Variante 3: $\ETA$ als Heap. In der Tat braucht man hierfür gar keinen Baum. Wir können die Heap-Datenstruktur (ein einfaches Array), die wir von Heapsort in Kapitel 2.4 kennen, nehmen. Da steht das kleinste Schlüssel immer auf Position 0. Entfernen und Hinzufügen braucht $O(\log n)$. Es ergibt sich wieder eine Laufzeit von $O(m \log n)$, allerdings mit einer einfacheren Implementierung und weniger Overhead als wenn wir einen richtigen Suchbaum verwenden.

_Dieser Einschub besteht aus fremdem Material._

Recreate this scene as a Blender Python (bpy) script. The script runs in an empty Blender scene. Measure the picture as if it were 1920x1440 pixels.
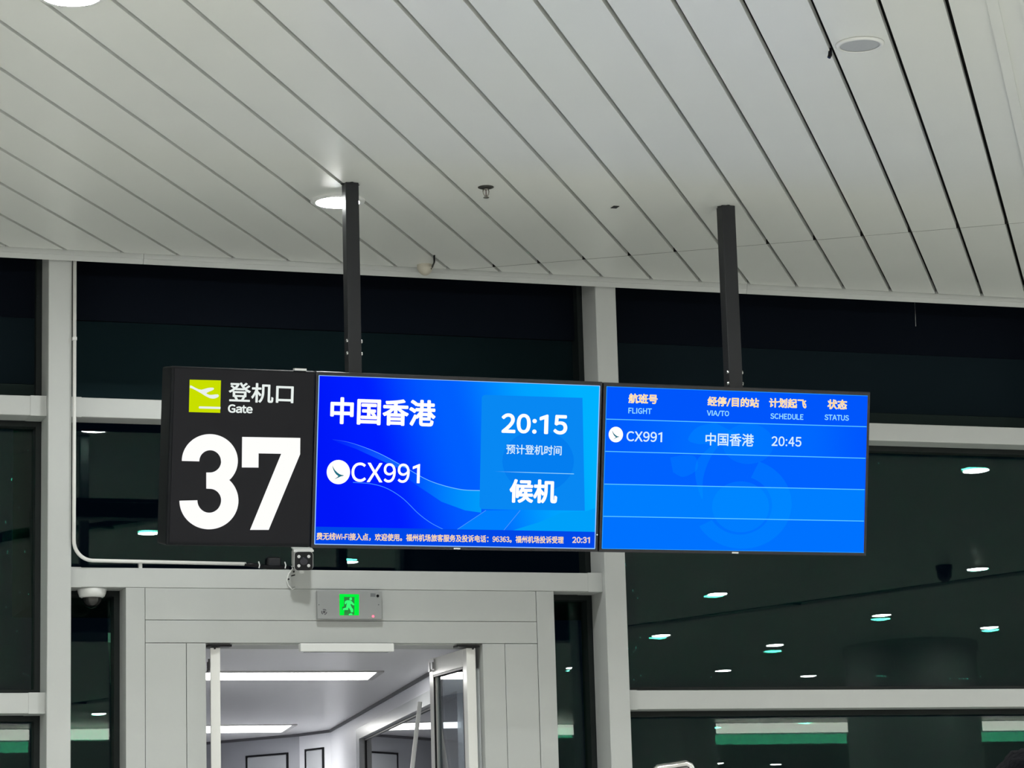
import bpy, bmesh, math, random, re
from mathutils import Vector, Matrix
random.seed(7)

# ------------------------------------------------------------------ camera
F_PX, PITCH, ROLL, YAW = 4925.5, math.radians(10.567), math.radians(-1.608), math.radians(19.246)
CAM = Vector((0.0, 0.0, 1.6))
cp, sp, cy, sy = math.cos(PITCH), math.sin(PITCH), math.cos(YAW), math.sin(YAW)
FW = Vector((sy*cp, cy*cp, sp)); RT0 = Vector((cy, -sy, 0)); UP0 = RT0.cross(FW)
RT = RT0*math.cos(ROLL) + UP0*math.sin(ROLL)
UP = UP0*math.cos(ROLL) - RT0*math.sin(ROLL)
sc = bpy.context.scene
COL = sc.collection
cam = bpy.data.cameras.new('camera'); camo = bpy.data.objects.new('camera', cam); COL.objects.link(camo)
cam.sensor_fit = 'HORIZONTAL'; cam.sensor_width = 36.0; cam.lens = F_PX/1920*36.0
cam.clip_start = 0.1; cam.clip_end = 500
camo.matrix_world = Matrix(((RT.x, UP.x, -FW.x, CAM.x), (RT.y, UP.y, -FW.y, CAM.y), (RT.z, UP.z, -FW.z, CAM.z), (0, 0, 0, 1)))
sc.camera = camo
# ------------------------------------------------------------------ world, exposure
w = bpy.data.worlds.new('night'); sc.world = w; w.use_nodes = True
bg = w.node_tree.nodes['Background']; bg.inputs[0].default_value = (0.10, 0.22, 0.60, 1); bg.inputs[1].default_value = 0.010
vs = sc.view_settings
sc.display_settings.display_device = 'sRGB'
vs.view_transform = 'Standard'; vs.look = 'None'; vs.gamma = 1.0; vs.exposure = 0.0
vs.use_curve_mapping = False
sc.cycles.use_denoising = True
sc.cycles.sample_clamp_indirect = 120.0
LAMP = 338.0          # radiance of the hall downlights
STRIP = 13.5           # radiance of the corridor strip lights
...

Varianten 4...: $\ETA$ als Fibonacci-Heap. Eine ausgefeilte Datenstruktur, die auf der Idee des Heaps aufbaut, ist der Fibonacci-Heap (Wikipedia). Dieser weist eine sehr gute amortisierte Laufzeit auf, d.h., manche Operationen können teuer sein, wenn man sie aber über die gesamte "Lebenszeit" der Datenstruktur mittelt, sind sie im Schnitt sehr billig. Insbesondere kann man das kleinste Element in $O(\log n)$ amortisierter Zeit entfernen (wie bei einem normalen Heap); die Kosten eines gegebenen Elementes zu reduzieren - was wir ja in Zeile 7 bis zu $m$ mal tun, und was bei einem Heap $O(\log n)$ kostet - braucht bei Fibonacci-Heaps amortisiert nur $O(1)$ Schritte.